Saudades dos botecos

Na última sexta-feira à noite, quando fui beber minha tradicional cervejinha, em casa, e ouvi o splóft da garrafa sendo aberta, minha cabeça foi assaltada por imagens e sentimentos da última vez que estive com amigos num happy hour.

É verdade que a quarentena nos mata de saudades. De encontros familiares (oxente, Toinho desapareceu mesmo?); restaurantes (aquela visão postal do Dom Durica à beira do Lago, heim!), Livraria Cultura (com risco de morrer e não mais matar ignorâncias); caminhar pelas ruas (tudo bem, doutor? Bem uma ova. Esse governo me mata de raiva!); andar de bicicleta no Jardim Botânico (o ministro Ricardo Sales deveria ir lá desvirginar as narinas com oxigênio puro); de viajar (quantas vezes o cartão divide para João Pessoa, Juazeiro do Norte, São Paulo, Vitória, Lisboa e Londres?). Mas a nostalgia dos botecos com os amigos, aí sim, essa é de lascar o cano.

Lá se vão três meses sem botar os pés – também as mãos, o corpo e a alma – na porta de um boteco. Meu deus do céu, tudo isso? Não, não é possível! Sempre ando na cabeça com a frase que todo mundo gosta de falar: “vai passar! ”. Mas quando lembro a eternidade da ausência de tilintar de copos, da frase “desce mais uma!”, o vozerio cruzado de espontaneidades em botecos, penso que esse “vai passar” não passa de uma enganação, de um conluio de forças conspiratórias contra os frequentadores de bares.

No zap sinto a angústia de amigos em telegráficas frases informais de mesa de bar: porra, cara, quanto tempo vai durar isso!; Bicho, vamos botar pra efe quando a gente se encontrar; caraca, meu, será que nossos botecos vão quebrar? (tóc, tóc, tóc); mermão, beber em casa é legal, mas no boteco é outra história…

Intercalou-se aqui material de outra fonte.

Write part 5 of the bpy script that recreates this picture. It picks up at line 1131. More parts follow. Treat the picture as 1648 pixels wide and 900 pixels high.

Chega de O Que Está Havendo, chega de Livrodecaras, chega de 280 caracteres. Isso tudo é falatório à distância, conversas sincopadas. Quero falar mais do que o homem da cobra. Chega de artificialidades verbais online. Gosto de sentir a minha língua roçar a língua de Luís de Camões.

A angústia de ver tanta gente morrendo por causa do vírus, por desleixo de políticas públicas, e a angústia de saber que poderemos ser o próximo por causa de um simples descuido, só nos resta obedecermos às regras de distanciamento e adiarmos nossos encontros botecais só deus sabe para quando.